__Provided data__

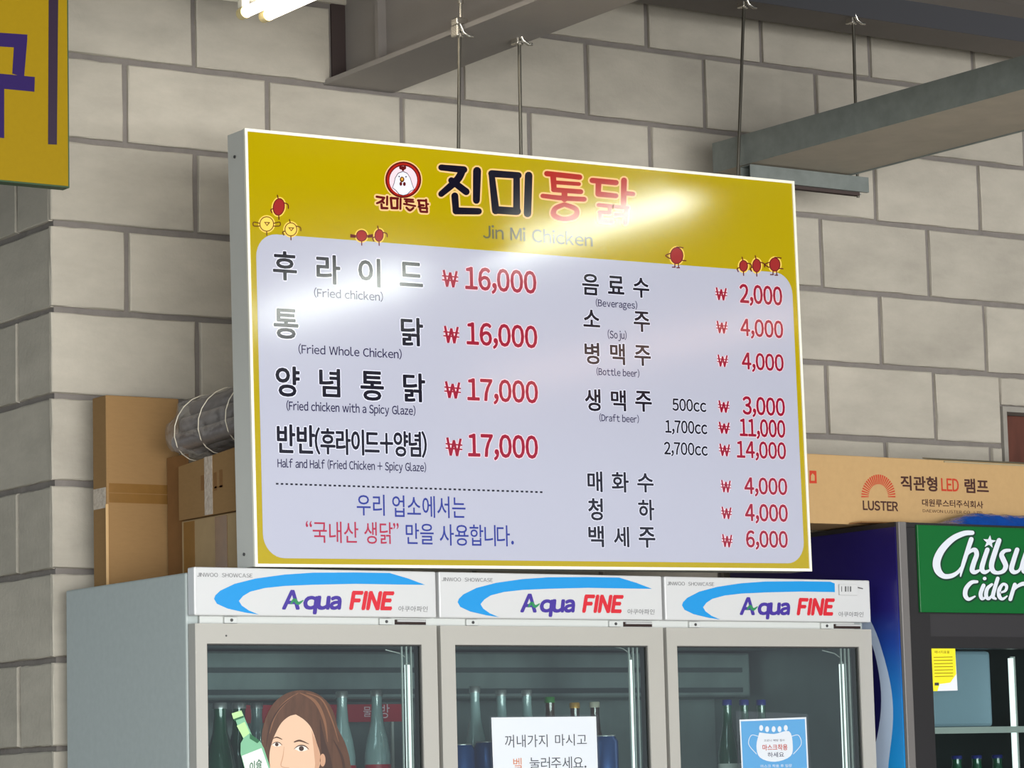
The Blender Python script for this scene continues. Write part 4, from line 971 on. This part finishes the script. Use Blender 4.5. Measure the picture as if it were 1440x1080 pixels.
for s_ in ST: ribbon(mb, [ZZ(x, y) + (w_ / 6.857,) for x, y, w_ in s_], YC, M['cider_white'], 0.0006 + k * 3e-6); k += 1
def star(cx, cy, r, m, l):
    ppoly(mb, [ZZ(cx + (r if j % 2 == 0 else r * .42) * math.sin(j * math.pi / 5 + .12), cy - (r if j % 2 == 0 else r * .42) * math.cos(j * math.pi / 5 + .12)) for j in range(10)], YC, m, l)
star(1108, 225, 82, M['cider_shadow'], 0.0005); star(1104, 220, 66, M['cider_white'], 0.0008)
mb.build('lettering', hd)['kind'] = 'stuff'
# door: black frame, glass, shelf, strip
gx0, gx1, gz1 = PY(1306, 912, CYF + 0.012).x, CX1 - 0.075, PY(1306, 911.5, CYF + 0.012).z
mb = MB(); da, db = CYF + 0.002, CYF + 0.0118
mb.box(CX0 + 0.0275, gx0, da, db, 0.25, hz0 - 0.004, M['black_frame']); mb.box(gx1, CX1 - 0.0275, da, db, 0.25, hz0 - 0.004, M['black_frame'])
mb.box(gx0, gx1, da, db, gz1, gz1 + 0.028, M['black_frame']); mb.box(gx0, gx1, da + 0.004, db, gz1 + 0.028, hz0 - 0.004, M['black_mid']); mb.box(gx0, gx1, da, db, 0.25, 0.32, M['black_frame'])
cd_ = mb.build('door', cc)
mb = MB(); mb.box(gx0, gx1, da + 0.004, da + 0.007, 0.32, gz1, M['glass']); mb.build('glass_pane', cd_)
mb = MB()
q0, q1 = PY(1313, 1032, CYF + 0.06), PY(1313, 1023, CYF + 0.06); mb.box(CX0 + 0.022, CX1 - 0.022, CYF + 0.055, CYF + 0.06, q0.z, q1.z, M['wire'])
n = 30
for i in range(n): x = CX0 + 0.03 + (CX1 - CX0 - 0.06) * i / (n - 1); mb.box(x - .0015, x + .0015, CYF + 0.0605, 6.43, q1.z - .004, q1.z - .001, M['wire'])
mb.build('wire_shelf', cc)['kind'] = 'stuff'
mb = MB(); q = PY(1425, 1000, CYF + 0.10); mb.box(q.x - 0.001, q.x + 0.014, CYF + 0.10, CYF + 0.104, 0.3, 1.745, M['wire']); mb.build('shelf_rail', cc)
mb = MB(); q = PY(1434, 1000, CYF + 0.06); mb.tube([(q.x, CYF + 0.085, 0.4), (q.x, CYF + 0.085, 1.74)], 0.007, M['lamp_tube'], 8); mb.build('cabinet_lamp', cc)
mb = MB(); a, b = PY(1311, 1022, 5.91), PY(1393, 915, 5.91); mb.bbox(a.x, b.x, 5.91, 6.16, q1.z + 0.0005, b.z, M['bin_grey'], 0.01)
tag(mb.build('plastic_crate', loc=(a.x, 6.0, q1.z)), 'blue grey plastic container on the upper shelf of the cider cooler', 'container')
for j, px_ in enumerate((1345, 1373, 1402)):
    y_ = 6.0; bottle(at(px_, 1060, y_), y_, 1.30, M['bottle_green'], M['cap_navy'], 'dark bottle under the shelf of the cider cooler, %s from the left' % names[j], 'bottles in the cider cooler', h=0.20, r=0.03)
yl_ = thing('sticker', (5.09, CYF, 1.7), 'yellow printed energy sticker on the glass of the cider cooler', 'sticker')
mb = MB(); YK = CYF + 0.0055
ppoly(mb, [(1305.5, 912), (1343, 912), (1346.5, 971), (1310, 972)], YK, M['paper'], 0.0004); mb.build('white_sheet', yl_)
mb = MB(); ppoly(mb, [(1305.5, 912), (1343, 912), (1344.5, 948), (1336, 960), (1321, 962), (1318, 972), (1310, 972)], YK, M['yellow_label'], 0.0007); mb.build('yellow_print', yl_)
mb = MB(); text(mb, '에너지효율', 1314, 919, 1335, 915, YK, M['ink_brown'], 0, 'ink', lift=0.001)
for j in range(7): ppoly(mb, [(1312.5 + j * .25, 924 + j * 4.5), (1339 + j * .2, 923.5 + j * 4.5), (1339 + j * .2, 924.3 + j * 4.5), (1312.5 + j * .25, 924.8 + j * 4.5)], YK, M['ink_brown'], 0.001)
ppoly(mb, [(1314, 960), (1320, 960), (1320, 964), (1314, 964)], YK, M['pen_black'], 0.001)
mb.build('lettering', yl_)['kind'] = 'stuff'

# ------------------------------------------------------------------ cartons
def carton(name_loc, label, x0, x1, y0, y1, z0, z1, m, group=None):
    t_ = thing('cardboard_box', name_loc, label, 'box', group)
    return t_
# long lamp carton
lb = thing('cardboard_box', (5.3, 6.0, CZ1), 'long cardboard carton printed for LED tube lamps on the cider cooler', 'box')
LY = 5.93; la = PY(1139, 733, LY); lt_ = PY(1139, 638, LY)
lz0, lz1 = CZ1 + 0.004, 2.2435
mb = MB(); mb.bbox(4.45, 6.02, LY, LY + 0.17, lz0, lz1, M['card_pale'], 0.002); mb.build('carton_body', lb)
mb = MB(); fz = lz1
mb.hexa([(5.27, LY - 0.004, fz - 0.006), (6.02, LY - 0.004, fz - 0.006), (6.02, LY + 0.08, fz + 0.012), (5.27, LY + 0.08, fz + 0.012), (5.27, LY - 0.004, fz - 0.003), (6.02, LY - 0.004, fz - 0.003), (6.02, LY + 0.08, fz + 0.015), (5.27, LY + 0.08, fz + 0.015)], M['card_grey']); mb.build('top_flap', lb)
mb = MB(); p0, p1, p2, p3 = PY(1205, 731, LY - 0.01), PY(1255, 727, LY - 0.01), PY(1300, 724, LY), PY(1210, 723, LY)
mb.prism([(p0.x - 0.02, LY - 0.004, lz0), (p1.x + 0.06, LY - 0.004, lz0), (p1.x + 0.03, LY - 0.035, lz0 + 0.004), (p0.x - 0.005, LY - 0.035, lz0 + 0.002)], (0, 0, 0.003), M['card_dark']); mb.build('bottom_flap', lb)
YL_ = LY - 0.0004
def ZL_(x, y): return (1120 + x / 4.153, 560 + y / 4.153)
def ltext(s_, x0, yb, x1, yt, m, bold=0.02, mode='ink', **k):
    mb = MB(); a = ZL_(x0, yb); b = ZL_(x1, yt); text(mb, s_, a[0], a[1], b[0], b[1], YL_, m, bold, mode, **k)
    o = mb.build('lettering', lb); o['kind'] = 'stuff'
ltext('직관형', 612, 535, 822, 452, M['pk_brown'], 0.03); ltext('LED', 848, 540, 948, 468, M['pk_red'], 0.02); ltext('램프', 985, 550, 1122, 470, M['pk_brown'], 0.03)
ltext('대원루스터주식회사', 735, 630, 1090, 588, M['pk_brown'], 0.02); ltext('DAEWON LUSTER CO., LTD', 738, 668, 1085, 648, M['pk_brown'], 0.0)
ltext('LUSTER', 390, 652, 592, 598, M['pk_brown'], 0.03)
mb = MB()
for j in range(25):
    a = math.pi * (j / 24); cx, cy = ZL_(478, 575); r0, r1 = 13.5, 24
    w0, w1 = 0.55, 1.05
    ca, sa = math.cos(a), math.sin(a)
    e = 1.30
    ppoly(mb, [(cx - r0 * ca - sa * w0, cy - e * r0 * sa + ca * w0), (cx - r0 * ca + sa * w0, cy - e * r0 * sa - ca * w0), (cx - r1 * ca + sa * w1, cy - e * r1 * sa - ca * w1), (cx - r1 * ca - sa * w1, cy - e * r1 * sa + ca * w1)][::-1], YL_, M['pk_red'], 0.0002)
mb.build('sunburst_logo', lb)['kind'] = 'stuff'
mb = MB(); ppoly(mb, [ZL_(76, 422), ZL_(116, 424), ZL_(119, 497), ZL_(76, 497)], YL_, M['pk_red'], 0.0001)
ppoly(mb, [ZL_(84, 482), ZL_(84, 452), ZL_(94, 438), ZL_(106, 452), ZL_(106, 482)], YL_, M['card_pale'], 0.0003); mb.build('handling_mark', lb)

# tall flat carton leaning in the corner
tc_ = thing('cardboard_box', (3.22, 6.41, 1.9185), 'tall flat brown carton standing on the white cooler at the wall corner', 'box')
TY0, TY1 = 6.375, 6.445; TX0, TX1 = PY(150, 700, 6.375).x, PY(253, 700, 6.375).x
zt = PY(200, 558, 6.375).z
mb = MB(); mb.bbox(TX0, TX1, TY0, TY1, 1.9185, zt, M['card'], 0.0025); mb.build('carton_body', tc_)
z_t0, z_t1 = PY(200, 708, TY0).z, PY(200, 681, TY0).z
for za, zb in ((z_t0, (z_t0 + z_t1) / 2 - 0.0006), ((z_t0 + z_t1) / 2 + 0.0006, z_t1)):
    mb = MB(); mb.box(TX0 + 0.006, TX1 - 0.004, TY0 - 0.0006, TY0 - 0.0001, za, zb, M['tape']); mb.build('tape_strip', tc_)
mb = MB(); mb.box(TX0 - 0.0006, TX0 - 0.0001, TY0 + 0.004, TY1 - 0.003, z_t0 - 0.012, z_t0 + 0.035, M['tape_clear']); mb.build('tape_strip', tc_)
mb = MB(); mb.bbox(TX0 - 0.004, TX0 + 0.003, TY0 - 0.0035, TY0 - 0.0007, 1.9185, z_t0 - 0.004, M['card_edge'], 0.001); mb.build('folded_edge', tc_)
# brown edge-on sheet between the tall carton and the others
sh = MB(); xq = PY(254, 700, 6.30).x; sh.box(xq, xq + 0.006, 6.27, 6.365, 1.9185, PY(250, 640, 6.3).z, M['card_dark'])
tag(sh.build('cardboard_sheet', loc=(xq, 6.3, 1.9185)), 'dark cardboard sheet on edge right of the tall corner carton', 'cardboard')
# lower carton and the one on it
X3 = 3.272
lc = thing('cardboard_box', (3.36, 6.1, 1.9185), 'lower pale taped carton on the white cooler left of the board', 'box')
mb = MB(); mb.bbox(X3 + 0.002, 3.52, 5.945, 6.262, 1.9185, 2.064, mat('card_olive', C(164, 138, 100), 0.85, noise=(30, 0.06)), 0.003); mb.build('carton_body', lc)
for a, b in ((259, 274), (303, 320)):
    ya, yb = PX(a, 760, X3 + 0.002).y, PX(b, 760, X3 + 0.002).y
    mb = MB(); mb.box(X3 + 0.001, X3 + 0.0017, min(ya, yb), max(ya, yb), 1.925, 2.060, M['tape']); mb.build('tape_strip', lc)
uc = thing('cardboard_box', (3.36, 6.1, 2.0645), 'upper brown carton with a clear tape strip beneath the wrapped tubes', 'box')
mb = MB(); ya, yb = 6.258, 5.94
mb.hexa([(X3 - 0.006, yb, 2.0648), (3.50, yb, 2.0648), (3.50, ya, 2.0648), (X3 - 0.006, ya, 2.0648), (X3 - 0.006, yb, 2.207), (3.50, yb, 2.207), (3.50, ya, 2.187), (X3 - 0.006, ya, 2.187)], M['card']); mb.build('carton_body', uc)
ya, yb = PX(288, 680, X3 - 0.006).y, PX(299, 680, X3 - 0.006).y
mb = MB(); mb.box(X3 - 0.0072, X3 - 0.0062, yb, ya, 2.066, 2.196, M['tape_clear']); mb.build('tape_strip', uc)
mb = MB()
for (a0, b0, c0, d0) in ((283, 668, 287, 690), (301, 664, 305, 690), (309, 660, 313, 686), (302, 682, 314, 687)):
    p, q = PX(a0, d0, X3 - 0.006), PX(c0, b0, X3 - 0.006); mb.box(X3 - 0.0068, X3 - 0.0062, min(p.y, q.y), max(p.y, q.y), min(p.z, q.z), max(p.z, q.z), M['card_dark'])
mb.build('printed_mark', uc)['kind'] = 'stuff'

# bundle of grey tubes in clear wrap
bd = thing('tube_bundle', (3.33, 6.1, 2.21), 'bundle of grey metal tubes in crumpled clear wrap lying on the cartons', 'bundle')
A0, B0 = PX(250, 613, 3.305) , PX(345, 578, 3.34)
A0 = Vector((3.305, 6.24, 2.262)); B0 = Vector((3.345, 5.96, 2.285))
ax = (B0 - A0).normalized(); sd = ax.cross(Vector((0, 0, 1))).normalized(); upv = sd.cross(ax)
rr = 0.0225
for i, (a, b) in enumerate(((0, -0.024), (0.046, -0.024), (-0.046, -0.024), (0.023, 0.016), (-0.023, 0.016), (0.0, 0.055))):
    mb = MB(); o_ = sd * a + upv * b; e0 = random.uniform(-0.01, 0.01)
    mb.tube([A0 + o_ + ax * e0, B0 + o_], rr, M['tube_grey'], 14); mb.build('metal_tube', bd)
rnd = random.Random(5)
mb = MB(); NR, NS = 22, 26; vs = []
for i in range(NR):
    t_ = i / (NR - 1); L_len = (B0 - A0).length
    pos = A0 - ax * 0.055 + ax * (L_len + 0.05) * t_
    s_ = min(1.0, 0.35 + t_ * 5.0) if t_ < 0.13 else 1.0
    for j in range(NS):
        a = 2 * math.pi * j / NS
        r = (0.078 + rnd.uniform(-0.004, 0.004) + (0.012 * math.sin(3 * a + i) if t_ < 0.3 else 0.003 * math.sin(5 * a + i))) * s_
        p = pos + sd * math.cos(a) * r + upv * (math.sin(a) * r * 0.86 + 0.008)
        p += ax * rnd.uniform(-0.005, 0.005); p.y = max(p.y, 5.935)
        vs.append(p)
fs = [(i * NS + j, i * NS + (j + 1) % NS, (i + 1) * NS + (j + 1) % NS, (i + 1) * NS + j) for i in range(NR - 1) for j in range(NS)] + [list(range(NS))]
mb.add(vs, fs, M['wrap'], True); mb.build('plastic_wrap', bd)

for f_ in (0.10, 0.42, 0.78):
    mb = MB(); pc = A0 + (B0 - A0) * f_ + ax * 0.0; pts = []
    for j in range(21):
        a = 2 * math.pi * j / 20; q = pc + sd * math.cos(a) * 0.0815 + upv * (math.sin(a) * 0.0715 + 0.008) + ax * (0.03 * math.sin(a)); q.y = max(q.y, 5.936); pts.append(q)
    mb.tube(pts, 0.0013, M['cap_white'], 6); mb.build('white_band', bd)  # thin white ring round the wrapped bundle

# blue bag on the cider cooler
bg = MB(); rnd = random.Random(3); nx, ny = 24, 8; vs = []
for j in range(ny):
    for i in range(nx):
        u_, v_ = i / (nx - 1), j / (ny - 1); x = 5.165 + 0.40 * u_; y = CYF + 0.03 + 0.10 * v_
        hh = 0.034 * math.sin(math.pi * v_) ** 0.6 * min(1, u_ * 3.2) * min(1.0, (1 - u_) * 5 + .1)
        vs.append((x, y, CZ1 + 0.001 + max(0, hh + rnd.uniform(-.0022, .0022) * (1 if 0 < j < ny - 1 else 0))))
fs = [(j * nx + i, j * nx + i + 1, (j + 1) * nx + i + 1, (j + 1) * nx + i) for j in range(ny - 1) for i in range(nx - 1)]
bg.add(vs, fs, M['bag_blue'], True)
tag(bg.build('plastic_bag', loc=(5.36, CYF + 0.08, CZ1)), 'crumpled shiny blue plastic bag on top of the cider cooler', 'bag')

__Job__
Return a copy of every line that includes the word "from".

__Answer__
The Blender Python script for this scene continues. Write part 4, from line 971 on. This part finishes the script. Use Blender 4.5. Measure the picture as if it were 1440x1080 pixels.
    y_ = 6.0; bottle(at(px_, 1060, y_), y_, 1.30, M['bottle_green'], M['cap_navy'], 'dark bottle under the shelf of the cider cooler, %s from the left' % names[j], 'bottles in the cider cooler', h=0.20, r=0.03)